Please, without the pictures, retype exactly the lines from the start of the material through the line that holds "COL = S.collection".
* start Data extract *
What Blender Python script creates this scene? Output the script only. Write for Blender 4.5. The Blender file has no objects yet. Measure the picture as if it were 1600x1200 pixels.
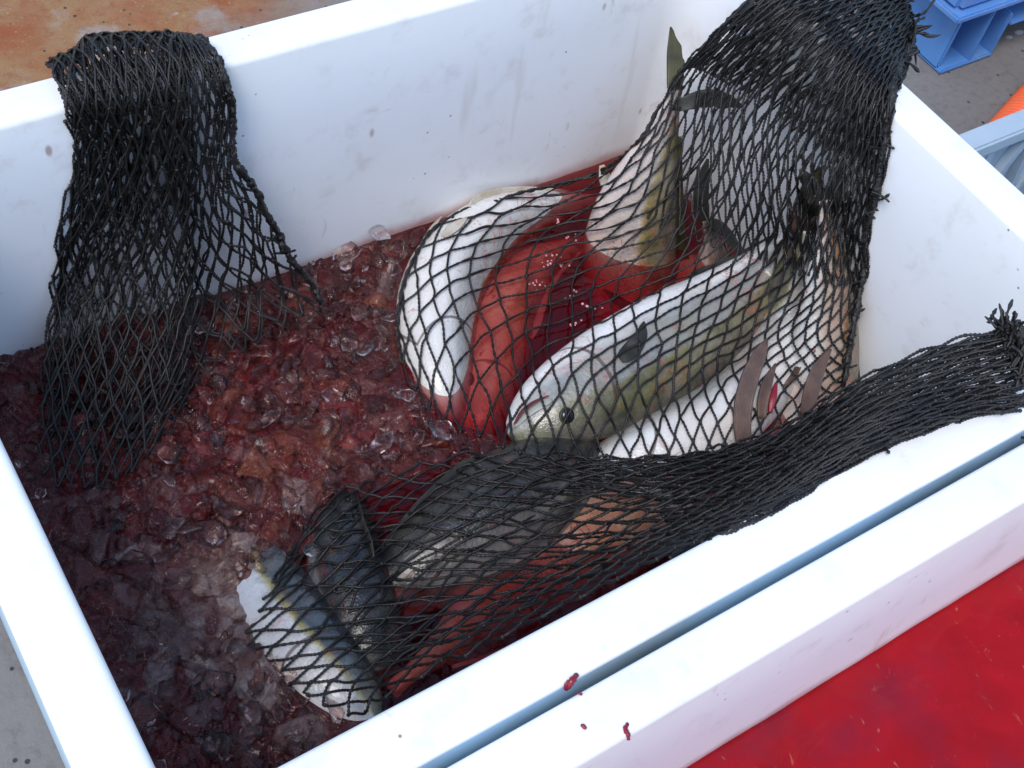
import bpy, bmesh, math, random
import numpy as np
from mathutils import Vector, Matrix, noise
from mathutils.bvhtree import BVHTree

random.seed(7)
rng = np.random.default_rng(7)
S = bpy.context.scene
COL = S.collection

# ------------------------------------------------------------------ camera
# world: x along the near wall of the tub, y away from the camera, z = 0 at the tub's rim
RC = np.array([[0.8365221559583151, -0.5297672055620384, 0.13991922849215943],
               [-0.35635345784087935, -0.7199801572645868, -0.5955172425968114],
               [0.41622457360864784, 0.4483026667958266, -0.7910637289549112]])
CC = np.array([-0.07353971599387354, -0.33801342421013536, 1.019975734562903])
FPX = 1976.0
cam = bpy.data.cameras.new('camera')
cam.lens = FPX / 1600 * 36
cam.sensor_width = 36
cam.clip_start = 0.02
cam.clip_end = 200
co = bpy.data.objects.new('camera', cam)
COL.objects.link(co)
rot = RC.T @ np.diag([1, -1, -1])
co.matrix_world = Matrix([list(rot[0]) + [CC[0]], list(rot[1]) + [CC[1]], list(rot[2]) + [CC[2]], [0, 0, 0, 1]])
S.camera = co

# ------------------------------------------------------------------ light
SUN_EL, SUN_AZ = 60.0, 208.0         # degrees; azimuth measured from +x towards +y
W = bpy.data.worlds.new('World')
S.world = W
W.use_nodes = True
wn = W.node_tree
wn.nodes.clear()
sky = wn.nodes.new('ShaderNodeTexSky')
sky.sky_type = 'NISHITA'
sky.sun_disc = False
sky.sun_elevation = math.radians(SUN_EL)
sky.sun_rotation = math.radians(90 - SUN_AZ)
sky.dust_density = 1.2
sky.ozone_density = 1.0
bg = wn.nodes.new('ShaderNodeBackground')
bg.inputs['Strength'].default_value = 0.15
wo = wn.nodes.new('ShaderNodeOutputWorld')
wn.links.new(sky.outputs[0], bg.inputs[0])
wn.links.new(bg.outputs[0], wo.inputs[0])
sl = bpy.data.lights.new('sun', 'SUN')
sl.energy = 0.85
sl.angle = math.radians(22)
sl.color = (1.0, 0.975, 0.92)
so = bpy.data.objects.new('sun', sl)
COL.objects.link(so)
sd = Vector((math.cos(math.radians(SUN_AZ)) * math.cos(math.radians(SUN_EL)),
             math.sin(math.radians(SUN_AZ)) * math.cos(math.radians(SUN_EL)), math.sin(math.radians(SUN_EL))))
so.rotation_euler = sd.to_track_quat('Z', 'Y').to_euler()
so.location = sd * 5
S.view_settings.view_transform = 'Standard'
S.view_settings.look = 'None'
S.view_settings.exposure = 0.97
S.view_settings.gamma = 1
S.view_settings.use_curve_mapping = False
S.render.engine = 'CYCLES'
cy = S.cycles
cy.use_denoising = True
cy.max_bounces = 14
cy.diffuse_bounces = 4
cy.glossy_bounces = 4
cy.transmission_bounces = 12
cy.transparent_max_bounces = 24
cy.volume_bounces = 0
cy.sample_clamp_indirect = 4.0


# ------------------------------------------------------------------ helpers
def P(px, py, z):
    """world point at height z seen at photo pixel (1600 x 1200)"""
    px, py, z = np.asarray(px, float), np.asarray(py, float), np.asarray(z, float)
    d = np.stack([(px - 800) / FPX, (py - 600) / FPX, np.ones_like(px)], -1) @ RC
    l = (z - CC[2]) / d[..., 2]
    return CC + d * l[..., None]


def pix(p):
    q = (np.asarray(p) - CC) @ RC.T
    return np.stack([800 + FPX * q[..., 0] / q[..., 2], 600 + FPX * q[..., 1] / q[..., 2]], -1)


def mesh_obj(name, V, F, mat, parent=None, smooth=True):
    me = bpy.data.meshes.new(name)
    V = np.asarray(V, float).reshape(-1, 3)
    if isinstance(F, np.ndarray):
        n, k = F.shape
        me.vertices.add(len(V))
        me.vertices.foreach_set('co', V.ravel())
        me.loops.add(n * k)
        me.loops.foreach_set('vertex_index', F.ravel().astype(np.int32))
        me.polygons.add(n)
        me.polygons.foreach_set('loop_start', np.arange(0, n * k, k, dtype=np.int32))
        me.polygons.foreach_set('loop_total', np.full(n, k, dtype=np.int32))
        me.update(calc_edges=True)
        me.validate()
    else:
        me.from_pydata([tuple(v) for v in V], [], F)
    if mat:
        me.materials.append(mat)
    me.polygons.foreach_set('use_smooth', np.full(len(me.polygons), smooth))
    me.update()
    o = bpy.data.objects.new(name, me)
    COL.objects.link(o)
    if parent:
        o.parent = parent
        o.matrix_parent_inverse = Matrix.Translation(-Vector(parent.location))
    return o


def tag(o, label=None, cat=None, group=None, kind=None):
    if label: o['label'] = label
    if cat: o['category'] = cat
    if group: o['group'] = group
    if kind: o['kind'] = kind
    return o


def empty(name, loc):
    o = bpy.data.objects.new(name, None)
    o.empty_display_size = 0.05
    o.location = loc
    COL.objects.link(o)
    return o


def new_mat(name):
    m = bpy.data.materials.new(name)
    m.use_nodes = True
    nt = m.node_tree
    return m, nt, nt.nodes['Principled BSDF'], nt.nodes['Material Output']


class N:
    """small node-graph helper"""
    def __init__(self, nt): self.nt = nt
    def node(self, t, **k):
        n = self.nt.nodes.new(t)
        for a, v in k.items(): setattr(n, a, v)
        return n
    def set(self, sock, v):
        if hasattr(v, 'is_linked') or hasattr(v, 'links'): self.nt.links.new(v, sock)
        else: sock.default_value = v
    def coord(self, which='Object'): return self.node('ShaderNodeTexCoord').outputs[which]
    def noise(self, vec, scale, detail=4, rough=0.55, dist=0.0):
        n = self.node('ShaderNodeTexNoise')
        if vec is not None: self.set(n.inputs['Vector'], vec)
        n.inputs['Scale'].default_value = scale
        n.inputs['Detail'].default_value = detail
        n.inputs['Roughness'].default_value = rough
        n.inputs['Distortion'].default_value = dist
        return n.outputs['Fac']
    def voro(self, vec, scale, feature='F1', out='Distance'):
        n = self.node('ShaderNodeTexVoronoi', feature=feature)
        if vec is not None: self.set(n.inputs['Vector'], vec)
        n.inputs['Scale'].default_value = scale
        return n.outputs[out]
    def ramp(self, fac, stops, interp='LINEAR'):
        n = self.node('ShaderNodeValToRGB')
        n.color_ramp.interpolation = interp
        e = n.color_ramp.elements
        while len(e) < len(stops): e.new(0.5)
        for el, (p, c) in zip(e, stops):
            el.position = p
            el.color = (*c, 1) if len(c) == 3 else c
        self.set(n.inputs[0], fac)
        return n.outputs[0]
    def step(self, fac, a, b, lo=0.0, hi=1.0):
        n = self.node('ShaderNodeMapRange', interpolation_type='SMOOTHSTEP')
        self.set(n.inputs[0], fac)
        for i, v in zip((1, 2, 3, 4), (a, b, lo, hi)): n.inputs[i].default_value = v
        return n.outputs[0]
    def mix(self, fac, a, b, mode='MIX'):
        n = self.node('ShaderNodeMix', data_type='RGBA', blend_type=mode)
        self.set(n.inputs[0], fac)
        for i, v in ((6, a), (7, b)):
            if isinstance(v, tuple) and len(v) == 3: v = (*v, 1)
            self.set(n.inputs[i], v)
        return n.outputs[2]
    def math(self, op, a, b=0.0, clamp=False):
        n = self.node('ShaderNodeMath', operation=op, use_clamp=clamp)
        self.set(n.inputs[0], a)
        self.set(n.inputs[1], b)
        return n.outputs[0]
    def sep(self, v):
        n = self.node('ShaderNodeSeparateXYZ')
        self.set(n.inputs[0], v)
        return n.outputs
    def mapping(self, v, scale=(1, 1, 1), rot=(0, 0, 0), loc=(0, 0, 0)):
        n = self.node('ShaderNodeMapping')
        self.set(n.inputs[0], v)
        n.inputs['Scale'].default_value = scale
        n.inputs['Rotation'].default_value = rot
        n.inputs['Location'].default_value = loc
        return n.outputs[0]
    def bump(self, h, strength=0.3, dist=0.002, normal=None):
        n = self.node('ShaderNodeBump')
        n.inputs['Strength'].default_value = strength
        n.inputs['Distance'].default_value = dist
        self.set(n.inputs['Height'], h)
        if normal is not None: self.set(n.inputs['Normal'], normal)
        return n.outputs[0]


# ------------------------------------------------------------------ materials
def mat_tub(name, band=None):
    m, nt, b, out = new_mat(name)
    g = N(nt)
    v = g.coord()
    c = g.mix(g.step(g.noise(v, 3.5, 5), 0.45, 0.75, 0, 0.45), (0.86, 0.86, 0.855), (0.78, 0.77, 0.73))
    spots = g.math('MULTIPLY', g.step(g.voro(g.mapping(v, (1, 1, .5)), 17), 0.10, 0.05), g.step(g.noise(v, 7, 2), 0.54, 0.60))
    c = g.mix(g.math('MULTIPLY', spots, 0.7), c, (0.30, 0.15, 0.12))
    tiny = g.math('MULTIPLY', g.step(g.voro(v, 60), 0.13, 0.07), g.step(g.noise(v, 9, 3), 0.60, 0.64))
    c = g.mix(g.math('MULTIPLY', tiny, 0.8), c, (0.10, 0.05, 0.05))
    smear = g.step(g.noise(g.mapping(v, (30, 12, 12), (0, 0, 0.6)), 1.0, 5, 0.65, 1.0), 0.60, 0.74, 0, 0.55)
    smear = g.math('MULTIPLY', smear, g.step(g.noise(g.mapping(v, (1, 1, 1), (0, 0, 0), (1, 6, 0)), 5.5, 2), 0.50, 0.60))
    c = g.mix(smear, c, (0.56, 0.40, 0.36))
    streak = g.step(g.noise(g.mapping(v, (26, 26, 2.2)), 1.0, 3), 0.60, 0.78, 0, 0.42)
    streak = g.math('MULTIPLY', streak, g.step(g.noise(g.mapping(v, (1, 1, 1), (0, 0, 0), (4, 2, 0)), 2.6, 2), 0.48, 0.62))
    c = g.mix(streak, c, (0.52, 0.42, 0.33))
    scr = g.step(g.noise(g.mapping(v, (14, 200, 90), (0, 0, 0.5)), 1.0, 2), 0.72, 0.79, 0, 0.25)
    c = g.mix(scr, c, (0.50, 0.48, 0.47))
    scr2 = g.step(g.noise(g.mapping(v, (160, 12, 70), (0.3, 0, 0.3)), 1.0, 2), 0.73, 0.80, 0, 0.30)
    c = g.mix(scr2, c, (0.52, 0.42, 0.42))
    grime = g.step(g.noise(v, 14, 7, 0.7), 0.52, 0.74, 0, 0.38)
    c = g.mix(grime, c, (0.55, 0.47, 0.42))
    if band:
        z = g.sep(v)[2]
        w = g.math('ADD', z, g.math('MULTIPLY', g.noise(v, 9, 4), 0.05))
        f = g.step(w, band + 0.050, band + 0.022, 0, 0.70)
        c = g.mix(f, c, (0.42, 0.13, 0.11))
    nt.links.new(c, b.inputs['Base Color'])
    b.inputs['Roughness'].default_value = 0.38
    b.inputs['Specular IOR Level'].default_value = 0.4
    nt.links.new(g.bump(g.noise(v, 90, 3), 0.08, 0.001, g.bump(g.noise(v, 6, 2), 0.25, 0.004)), b.inputs['Normal'])
    return m


def mat_ground():
    m, nt, b, out = new_mat('deck_concrete')
    g = N(nt)
    v = g.coord()
    x, y, z = g.sep(v)
    base = g.mix(g.noise(v, 5, 6), (0.16, 0.147, 0.136), (0.215, 0.20, 0.185))
    base = g.mix(g.step(g.noise(v, 60, 5, 0.65), 0.45, 0.75, 0, 0.6), base, (0.11, 0.097, 0.085))
    rustm = g.math('ADD', g.math('MULTIPLY', y, 1.0), g.math('MULTIPLY', x, -0.55))
    rustm = g.math('ADD', rustm, g.math('MULTIPLY', g.noise(v, 2.5, 5), 0.5))
    rustm = g.step(rustm, 1.15, 1.45)
    rust = g.mix(g.step(g.noise(g.mapping(v, (1, 1, 1), (0, 0, 0.4)), 7, 6, 0.65, 0.6), 0.36, 0.66), (0.27, 0.070, 0.016), (0.29, 0.155, 0.062))
    rust = g.mix(g.step(g.noise(v, 5.2, 5), 0.52, 0.62, 0, 0.85), rust, (0.30, 0.255, 0.22))
    rust = g.mix(g.step(g.noise(v, 45, 6, 0.7), 0.50, 0.72, 0, 0.55), rust, (0.20, 0.06, 0.02))
    rust = g.mix(g.step(g.noise(v, 190, 4, 0.7), 0.50, 0.72, 0, 0.45), rust, (0.10, 0.045, 0.02))
    rust = g.mix(g.step(g.noise(g.mapping(v, (1, 1, 1), (0, 0, 0), (2, 7, 0)), 110, 3, 0.6), 0.62, 0.72, 0, 0.5), rust, (0.46, 0.34, 0.22))
    base = g.mix(rustm, base, rust)
    fl = g.math('MULTIPLY', g.step(g.voro(g.mapping(v, (1, 1.8, 1), (0, 0, .5)), 13), 0.20, 0.15), g.step(g.noise(v, 3.1, 2), 0.52, 0.56))
    base = g.mix(g.math('MULTIPLY', fl, 0.75), base, (0.55, 0.62, 0.62))
    pit = g.step(g.voro(v, 31), 0.13, 0.08)
    pit = g.math('MULTIPLY', pit, g.step(g.noise(v, 8, 2), 0.46, 0.52))
    base = g.mix(pit, base, (0.03, 0.027, 0.025))
    fl2 = g.math('MULTIPLY', g.step(g.voro(v, 9), 0.16, 0.10), g.step(g.noise(v, 2.2, 2), 0.5, 0.54))
    base = g.mix(g.math('MULTIPLY', fl2, 0.5), base, (0.16, 0.27, 0.32))
    nt.links.new(base, b.inputs['Base Color'])
    b.inputs['Roughness'].default_value = 0.7
    h = g.math('SUBTRACT', g.noise(v, 35, 6, 0.65), g.math('MULTIPLY', pit, 0.8))
    nt.links.new(g.bump(h, 0.5, 0.006), b.inputs['Normal'])
    return m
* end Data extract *
- _Written response_
What Blender Python script creates this scene? Output the script only. Write for Blender 4.5. The Blender file has no objects yet. Measure the picture as if it were 1600x1200 pixels.
import bpy, bmesh, math, random
import numpy as np
from mathutils import Vector, Matrix, noise
from mathutils.bvhtree import BVHTree

random.seed(7)
rng = np.random.default_rng(7)
S = bpy.context.scene
COL = S.collection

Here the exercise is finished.